Among these, in recent years, the province of Bologna appeared, followed by Bolzano and Trento, second and third, respectively, which maintain their tradition of provinces among the most liveable.
Trento
Trento is the best city for business and work, the environment, education, leisure, tourism. Bolzano records a first position about the birth rate and the lowest unemployment rate, especially in the youth sector. We are in a region that, from the point of view of services and infrastructures, boasts not just some excellences, but which can offer another great advantage: that of unspoiled nature a stone’s throw from the city.
Milan
Milan, on the other hand, is the city that opens the ranking on the standard of living: the increase in residents, the increasingly green style of the city, the great cultural offer, the recovery of the suburbs, and the work that generates wealth and attracts inhabitants. Followed by Bologna, Monza and Brianza and Trieste. The only discordant note in Milan is security: Milan is last in the “Justice and security” sector, but also due to the high number of reported crimes, while in other cities there is a tendency to report less.
Brescia
Brescia is a place where you live well, with excellent services but also with some problems of delinquency. However, life goes on pleasantly, there is no shortage of entertainment and leisure activities and the city also has some Unesco Heritage areas.
Venice
Venice also ranks among the 10 most liveable cities in Italy. We live well in Venice, much better than in previous years and the trend shows a constant climb of previous positions. The territory is smart, you move a lot with public transport and the offer of public transport is so good that it ranks second in Italy. In Venice, you can also live well because there is an excellent cultural offer too.
Verona
Verona is among the first places in the separate waste collection, in the offer of public transport and for a good level of safety and social services, with flattering indices in the offer of shows, concerts, exhibitions and excellent performances of tourist attractiveness and sport.
Trieste
In the middle of the ranking of the liveability of Italian cities is Trieste which stands out in the categories “Environment and services”, “Business and work” and “Culture and Free Time”.
Parma
Parma is a quiet city, where you live well even if it is not very small. Traffic is limited, the city is very clean and full of parks and green areas. It is a city on a human scale and with a good level of security.
Aosta
The small city of Aosta is considered among the safest cities in Italy, the richest one, with attention to the environment and services and to culture and leisure. Less brilliant performance in terms of business, work, and the demographic situation. Prices are quite high but you live well, in an area with a high tourist vocation.
North Italy vs South Italy
In general, from this ranking, it emerges that in Northern Italy we live better than in the center and in the South.
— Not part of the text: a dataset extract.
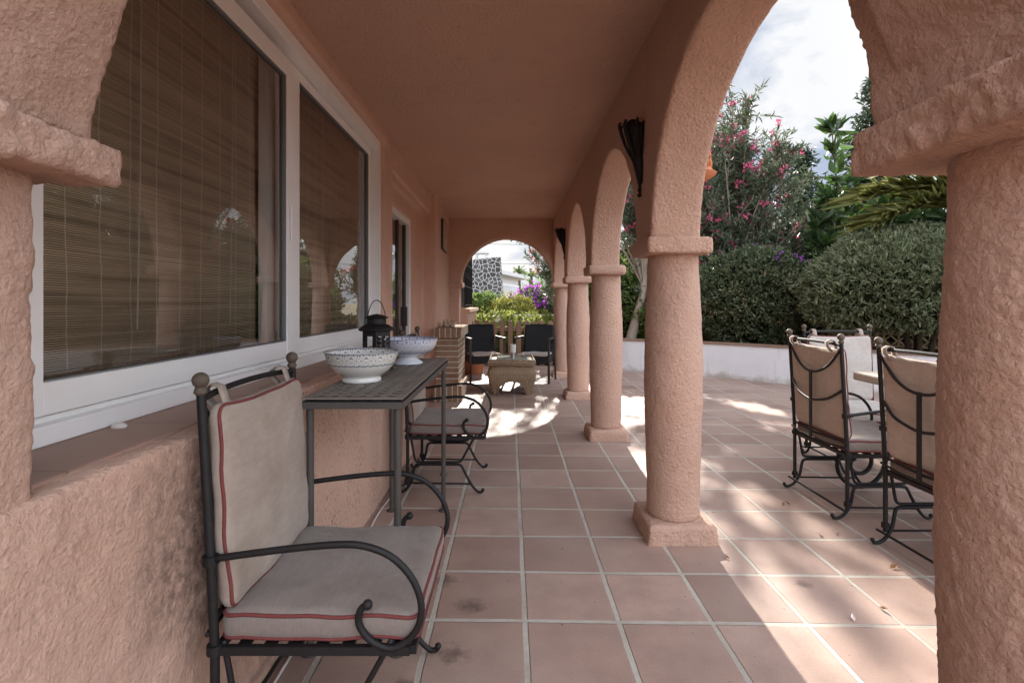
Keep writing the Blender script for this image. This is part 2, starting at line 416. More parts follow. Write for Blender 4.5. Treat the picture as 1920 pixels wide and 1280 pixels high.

The first ten provinces belong, once again, to the North- East or North- West: after Trento, there are cities such as Pordenone, Sondrio, Verbano-Cusio-Ossola, Belluno, Aosta, Treviso, Cuneo, Udine and Bolzano.
In Southern Italy and the Islands, the quality of life is poor or insufficient. This means, in terms of population, that 44% of Italians live with an unsatisfactory quality of life. Conversely, the quality of life in the Northeast is good or acceptable, as is the Northwest. In central Italy there is a stable situation: in almost half of the cases, the quality of life is acceptable.
Furthermore, another fact emerges in this survey: in small and medium-sized provinces, people live better than in metropolises. Large urban centers struggle to reach the top and maintain positions of excellence.
As for safety, Pordenone is the safest province in Italy. Verbano-Cusio-Ossola ranks first in the dimension relating to social and personal security.
The throne for the best city in terms of education, training, and human capital is then up to Bologna.
Best Places for Leisure and Tourism
Siena, on the other hand, is in first place for leisure and tourism, as are Rimini, Aosta, and Verbano-Cusio-Ossola, while Grosseto is in the fifth position.
Environment and Services
With regard to the environment and services, among the indicators, we find the percentage of separate waste collection, air quality, the offer of public transport, the consumption of drugs, the number of doctors. In general, the top ten see some confirmations: they are Trento, Trieste, and Bolzano; follows Nuoro; then, after Milan and Florence, we find Cuneo, Cagliari, and Udine. For separate waste collection we find Ferrara, Treviso, Mantua, Pordenone and Parma in the first five places; for air quality, Massa-Carrara wins, followed by Nuoro, Enna, Verbano, Aosta and Campobasso; while Imperia, Catania, Pescara, Bari and Livorno are the best for the climate index,
Culture and Free time
If, on the other hand, culture and free time are taken into consideration, the ranking sees some new entries, compared to the cities that have entered the top ten: in the first place we find Rimini; then Trieste, Milan, Venice, Aosta, followed by Florence, Rome, Livorno, Cagliari, and Bologna. In general, central Italy is quite good, the south is bad, the north is so-so.
Returning to culture, the indicator of the “density of the cultural offer” is interesting, ie the number of shows every 10 sq km: after Milan and Monza, Trieste and Naples follow, beating Rome in fifth place. While in terms of the number of shows and exhibitions (ie number of exhibitions per 1000 inhabitants) Aosta wins, followed by Ancona, Venice, Perugia, and Trieste.